The Anatomy of a Credit Score: What Really Matters

The Anatomy of a Credit Score AgSouth Farm Credit

The Anatomy of a Credit Score: What Really Matters

To a lender, your credit score is an indicator of your financial health. Different loan programs have different criteria for what credit scores are acceptable and you should discuss with your lender when shopping loan programs. Below we go over credit score factors, how much each factor attributes to your overall score, and tips you can use to ensure you have a healthy credit score for years to come.


Payment History

35% - The most important factor of what makes us your credit score is your payment history. It’s so important to make sure your bills are paid on time each month. If your bills are 30 days late, that can damage your credit score, and the later you pay the greater the damage. You may want to consider setting up reminders or automatic methods to pay your monthly bills.

Credit Utilization or Amount Owed

30% - Part of your score is factored on how much you owe compared to how much credit you have available. Lenders want to see that you can use your available credit responsibly without burying yourself in debt. Maxing out your credit cards will have a negative impact on your credit scores. Most experts recommend keeping balances under 30% of your available credit.

Length of Credit History

15% - The longer your credit history, the better. Some potential borrowers think that closing unused credit cards is the best approach, when that may actually not be true. If your credit card has an annual fee, that may be a good idea, but in other cases it’s not always. You need to prove you are able to manage your credit over time because this helps show your future lending behavior.
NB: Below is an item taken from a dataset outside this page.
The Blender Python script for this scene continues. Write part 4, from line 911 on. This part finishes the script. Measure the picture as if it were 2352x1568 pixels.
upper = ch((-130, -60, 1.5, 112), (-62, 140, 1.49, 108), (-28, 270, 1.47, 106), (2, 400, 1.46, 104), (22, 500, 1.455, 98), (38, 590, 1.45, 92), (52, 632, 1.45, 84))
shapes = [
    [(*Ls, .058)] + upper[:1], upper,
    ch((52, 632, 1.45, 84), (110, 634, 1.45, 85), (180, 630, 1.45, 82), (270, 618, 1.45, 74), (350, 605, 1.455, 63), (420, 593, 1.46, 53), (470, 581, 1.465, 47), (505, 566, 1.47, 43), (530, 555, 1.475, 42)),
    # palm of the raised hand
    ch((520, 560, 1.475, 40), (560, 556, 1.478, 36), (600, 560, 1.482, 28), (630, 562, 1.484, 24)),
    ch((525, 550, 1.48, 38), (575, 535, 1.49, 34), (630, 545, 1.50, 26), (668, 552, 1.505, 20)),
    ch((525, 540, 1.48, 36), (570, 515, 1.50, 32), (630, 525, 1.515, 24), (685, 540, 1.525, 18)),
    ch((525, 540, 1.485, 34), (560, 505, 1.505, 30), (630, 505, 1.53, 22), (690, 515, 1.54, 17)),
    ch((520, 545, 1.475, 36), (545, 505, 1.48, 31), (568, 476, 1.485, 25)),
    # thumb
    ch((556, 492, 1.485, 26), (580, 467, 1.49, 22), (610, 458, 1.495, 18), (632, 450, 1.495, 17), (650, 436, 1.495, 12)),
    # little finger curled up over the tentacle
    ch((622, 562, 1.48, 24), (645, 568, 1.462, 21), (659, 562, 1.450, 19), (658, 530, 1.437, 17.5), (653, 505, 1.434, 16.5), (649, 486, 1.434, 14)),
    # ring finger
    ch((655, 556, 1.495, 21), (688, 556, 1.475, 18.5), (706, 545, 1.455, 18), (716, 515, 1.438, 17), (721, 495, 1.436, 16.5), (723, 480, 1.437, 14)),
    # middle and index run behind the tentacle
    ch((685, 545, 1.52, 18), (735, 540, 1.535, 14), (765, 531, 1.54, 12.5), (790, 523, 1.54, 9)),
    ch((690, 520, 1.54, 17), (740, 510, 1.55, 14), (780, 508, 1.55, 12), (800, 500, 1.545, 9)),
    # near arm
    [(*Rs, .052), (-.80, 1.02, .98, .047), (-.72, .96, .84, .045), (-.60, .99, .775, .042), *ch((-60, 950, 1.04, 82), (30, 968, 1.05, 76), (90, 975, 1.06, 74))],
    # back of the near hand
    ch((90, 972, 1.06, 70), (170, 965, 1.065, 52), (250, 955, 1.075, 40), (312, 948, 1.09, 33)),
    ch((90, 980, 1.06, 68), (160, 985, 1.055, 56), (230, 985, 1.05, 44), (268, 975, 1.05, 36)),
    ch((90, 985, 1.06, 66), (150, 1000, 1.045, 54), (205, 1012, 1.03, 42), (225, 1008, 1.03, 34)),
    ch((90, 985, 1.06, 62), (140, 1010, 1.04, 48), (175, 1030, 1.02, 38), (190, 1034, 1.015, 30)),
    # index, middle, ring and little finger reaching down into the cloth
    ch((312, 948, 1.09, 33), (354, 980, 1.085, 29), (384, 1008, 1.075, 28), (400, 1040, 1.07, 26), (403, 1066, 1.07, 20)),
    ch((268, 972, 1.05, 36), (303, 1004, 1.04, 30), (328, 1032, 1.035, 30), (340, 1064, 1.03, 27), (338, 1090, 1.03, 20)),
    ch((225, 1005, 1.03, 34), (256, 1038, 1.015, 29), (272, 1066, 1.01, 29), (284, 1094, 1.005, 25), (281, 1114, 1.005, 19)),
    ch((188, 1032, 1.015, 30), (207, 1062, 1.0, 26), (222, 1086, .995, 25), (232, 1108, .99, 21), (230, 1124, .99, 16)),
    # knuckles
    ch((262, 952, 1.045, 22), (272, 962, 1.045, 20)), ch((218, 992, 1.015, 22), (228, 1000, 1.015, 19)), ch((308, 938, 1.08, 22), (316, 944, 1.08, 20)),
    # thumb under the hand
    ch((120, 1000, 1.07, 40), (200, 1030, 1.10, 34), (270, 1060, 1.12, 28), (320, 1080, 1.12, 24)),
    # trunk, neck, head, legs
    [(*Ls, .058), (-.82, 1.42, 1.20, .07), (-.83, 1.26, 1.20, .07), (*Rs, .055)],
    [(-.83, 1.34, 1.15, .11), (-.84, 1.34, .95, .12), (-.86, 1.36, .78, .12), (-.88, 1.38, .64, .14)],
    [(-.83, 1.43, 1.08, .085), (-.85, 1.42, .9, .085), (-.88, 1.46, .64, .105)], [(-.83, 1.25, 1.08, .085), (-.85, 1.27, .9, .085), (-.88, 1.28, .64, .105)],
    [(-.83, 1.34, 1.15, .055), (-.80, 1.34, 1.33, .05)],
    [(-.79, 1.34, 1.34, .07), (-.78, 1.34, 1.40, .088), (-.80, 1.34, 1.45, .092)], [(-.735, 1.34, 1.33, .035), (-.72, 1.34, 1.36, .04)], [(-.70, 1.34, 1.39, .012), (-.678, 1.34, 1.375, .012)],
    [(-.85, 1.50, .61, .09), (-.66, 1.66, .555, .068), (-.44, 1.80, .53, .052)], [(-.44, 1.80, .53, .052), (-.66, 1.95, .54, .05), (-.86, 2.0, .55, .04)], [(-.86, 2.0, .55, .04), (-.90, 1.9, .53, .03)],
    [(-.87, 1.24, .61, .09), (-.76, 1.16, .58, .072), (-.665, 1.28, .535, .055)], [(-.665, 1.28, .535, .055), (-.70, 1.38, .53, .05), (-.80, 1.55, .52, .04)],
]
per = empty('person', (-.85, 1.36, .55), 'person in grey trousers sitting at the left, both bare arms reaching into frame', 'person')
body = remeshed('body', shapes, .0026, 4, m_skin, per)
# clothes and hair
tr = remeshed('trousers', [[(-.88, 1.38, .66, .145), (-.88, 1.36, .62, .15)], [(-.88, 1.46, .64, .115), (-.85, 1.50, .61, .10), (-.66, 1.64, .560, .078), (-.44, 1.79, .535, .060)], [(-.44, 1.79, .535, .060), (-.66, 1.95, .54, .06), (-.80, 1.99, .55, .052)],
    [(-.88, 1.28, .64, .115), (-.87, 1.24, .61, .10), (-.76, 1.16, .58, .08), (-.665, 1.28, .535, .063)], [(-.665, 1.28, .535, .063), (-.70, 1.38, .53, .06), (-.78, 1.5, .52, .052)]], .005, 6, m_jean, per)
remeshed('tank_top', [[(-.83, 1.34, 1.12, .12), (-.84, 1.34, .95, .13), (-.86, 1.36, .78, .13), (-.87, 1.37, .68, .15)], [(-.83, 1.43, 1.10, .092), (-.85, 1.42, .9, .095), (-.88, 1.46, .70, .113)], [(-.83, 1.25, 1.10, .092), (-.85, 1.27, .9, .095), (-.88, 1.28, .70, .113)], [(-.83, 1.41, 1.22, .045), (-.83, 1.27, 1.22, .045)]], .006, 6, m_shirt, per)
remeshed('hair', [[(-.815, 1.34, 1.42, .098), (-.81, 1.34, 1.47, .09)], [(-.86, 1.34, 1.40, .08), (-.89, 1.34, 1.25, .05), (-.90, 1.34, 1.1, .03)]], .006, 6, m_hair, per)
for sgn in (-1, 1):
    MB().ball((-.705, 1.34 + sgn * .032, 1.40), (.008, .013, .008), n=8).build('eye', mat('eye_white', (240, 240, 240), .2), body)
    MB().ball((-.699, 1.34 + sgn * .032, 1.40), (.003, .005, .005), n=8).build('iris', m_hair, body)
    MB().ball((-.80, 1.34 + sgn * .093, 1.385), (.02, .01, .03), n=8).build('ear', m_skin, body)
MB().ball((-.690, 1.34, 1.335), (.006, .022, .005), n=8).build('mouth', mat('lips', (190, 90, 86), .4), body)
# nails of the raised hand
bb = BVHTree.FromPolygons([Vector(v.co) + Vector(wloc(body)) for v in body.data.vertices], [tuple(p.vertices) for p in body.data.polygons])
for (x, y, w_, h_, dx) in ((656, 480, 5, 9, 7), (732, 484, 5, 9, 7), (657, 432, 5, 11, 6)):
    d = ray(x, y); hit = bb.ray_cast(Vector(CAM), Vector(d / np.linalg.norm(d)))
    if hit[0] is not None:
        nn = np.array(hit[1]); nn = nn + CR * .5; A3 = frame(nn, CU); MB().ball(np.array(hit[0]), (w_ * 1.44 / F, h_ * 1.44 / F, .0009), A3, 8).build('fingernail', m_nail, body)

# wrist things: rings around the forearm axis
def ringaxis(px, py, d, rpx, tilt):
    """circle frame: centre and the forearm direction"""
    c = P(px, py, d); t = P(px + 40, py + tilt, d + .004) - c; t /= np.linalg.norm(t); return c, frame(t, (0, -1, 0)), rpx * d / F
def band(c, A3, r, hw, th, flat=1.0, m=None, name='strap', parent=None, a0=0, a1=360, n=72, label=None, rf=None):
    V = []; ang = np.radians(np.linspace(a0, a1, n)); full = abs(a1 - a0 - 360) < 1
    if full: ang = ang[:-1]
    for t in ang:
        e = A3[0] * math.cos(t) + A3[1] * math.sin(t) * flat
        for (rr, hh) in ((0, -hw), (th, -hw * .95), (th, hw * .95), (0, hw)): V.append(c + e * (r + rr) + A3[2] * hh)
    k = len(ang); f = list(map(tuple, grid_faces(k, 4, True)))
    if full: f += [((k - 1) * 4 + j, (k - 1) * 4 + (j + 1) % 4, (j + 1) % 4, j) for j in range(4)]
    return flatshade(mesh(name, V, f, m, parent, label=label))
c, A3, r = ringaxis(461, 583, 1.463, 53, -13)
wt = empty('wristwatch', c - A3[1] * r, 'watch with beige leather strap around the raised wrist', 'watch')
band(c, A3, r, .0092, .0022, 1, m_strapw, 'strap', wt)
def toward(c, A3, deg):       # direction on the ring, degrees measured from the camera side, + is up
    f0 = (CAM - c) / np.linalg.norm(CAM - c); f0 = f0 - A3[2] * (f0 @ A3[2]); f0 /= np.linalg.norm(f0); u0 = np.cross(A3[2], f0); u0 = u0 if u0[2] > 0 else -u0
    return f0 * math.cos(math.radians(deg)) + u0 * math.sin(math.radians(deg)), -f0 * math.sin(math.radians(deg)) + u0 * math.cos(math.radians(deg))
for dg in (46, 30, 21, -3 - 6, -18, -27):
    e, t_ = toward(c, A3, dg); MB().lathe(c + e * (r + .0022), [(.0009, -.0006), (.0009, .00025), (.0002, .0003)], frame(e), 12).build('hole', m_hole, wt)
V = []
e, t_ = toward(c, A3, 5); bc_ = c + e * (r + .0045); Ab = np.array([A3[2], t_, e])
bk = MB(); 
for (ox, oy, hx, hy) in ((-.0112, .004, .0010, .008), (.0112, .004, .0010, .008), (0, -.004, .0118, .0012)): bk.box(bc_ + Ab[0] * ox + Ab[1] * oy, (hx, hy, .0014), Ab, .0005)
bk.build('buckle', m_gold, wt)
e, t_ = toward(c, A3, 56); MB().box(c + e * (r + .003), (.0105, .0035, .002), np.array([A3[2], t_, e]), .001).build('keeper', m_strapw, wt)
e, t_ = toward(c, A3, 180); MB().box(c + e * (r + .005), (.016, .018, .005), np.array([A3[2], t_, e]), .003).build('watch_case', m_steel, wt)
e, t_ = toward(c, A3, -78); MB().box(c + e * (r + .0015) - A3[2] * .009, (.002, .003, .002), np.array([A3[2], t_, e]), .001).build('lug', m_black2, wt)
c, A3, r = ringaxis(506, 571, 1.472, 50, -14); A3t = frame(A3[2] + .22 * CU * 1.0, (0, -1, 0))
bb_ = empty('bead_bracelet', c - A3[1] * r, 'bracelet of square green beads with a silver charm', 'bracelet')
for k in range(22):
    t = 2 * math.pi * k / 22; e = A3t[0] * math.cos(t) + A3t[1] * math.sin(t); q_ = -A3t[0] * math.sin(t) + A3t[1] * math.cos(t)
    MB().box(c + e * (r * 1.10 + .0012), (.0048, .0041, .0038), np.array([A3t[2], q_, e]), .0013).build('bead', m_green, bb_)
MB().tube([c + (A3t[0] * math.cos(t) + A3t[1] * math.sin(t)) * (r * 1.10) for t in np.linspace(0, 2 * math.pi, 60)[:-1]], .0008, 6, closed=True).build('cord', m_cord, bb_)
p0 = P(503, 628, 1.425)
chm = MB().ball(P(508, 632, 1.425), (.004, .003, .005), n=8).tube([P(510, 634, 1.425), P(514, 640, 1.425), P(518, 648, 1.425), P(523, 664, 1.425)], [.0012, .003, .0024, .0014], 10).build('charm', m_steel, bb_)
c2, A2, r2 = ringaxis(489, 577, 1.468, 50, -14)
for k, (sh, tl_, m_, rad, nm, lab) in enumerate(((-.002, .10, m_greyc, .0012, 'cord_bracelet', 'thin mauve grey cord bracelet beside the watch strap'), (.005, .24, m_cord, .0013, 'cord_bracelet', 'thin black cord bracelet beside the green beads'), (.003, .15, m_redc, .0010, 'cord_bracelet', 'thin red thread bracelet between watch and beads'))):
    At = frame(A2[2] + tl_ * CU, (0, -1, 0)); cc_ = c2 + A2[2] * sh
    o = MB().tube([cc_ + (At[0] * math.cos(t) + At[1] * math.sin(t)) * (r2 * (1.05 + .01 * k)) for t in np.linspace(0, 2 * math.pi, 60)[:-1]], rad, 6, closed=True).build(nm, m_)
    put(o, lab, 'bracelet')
Not only is the average age of all of your accounts on your credit report looked at, but the age of the oldest account is also factored in.

Types of Credit

10% - The diversity of your credit is also important. Normally lenders find that borrowers with a good mix of credit may be of less of a risk for them. It helps to have a variety of different account types on your credit report, such as mortgage loans, credit cards and installment loans (auto loans – personal loans).

Credit Inquiries

10% -There are two types of credit inquiries: hard and soft. A soft inquiry is harmless to your credit score. A hard inquiry can lower your credit score. An example of a soft inquiry is when you check your credit yourself or if a potential employer views your credit for a background check. Don’t apply for credit with a lender just to have your credit score checked. There are many free ways to find out your credit score and what accounts appear on your credit report. Applying for a mortgage or a car loan will result in a hard inquiry. Since these inquiries are tied to your credit application, they are considered hard inquiries. New accounts, as well as new credit inquiries, can have an impact on your credit score. That being said, if you are rate-shopping, normally credit inquiries made within a 30-day time period won’t negatively affect your score.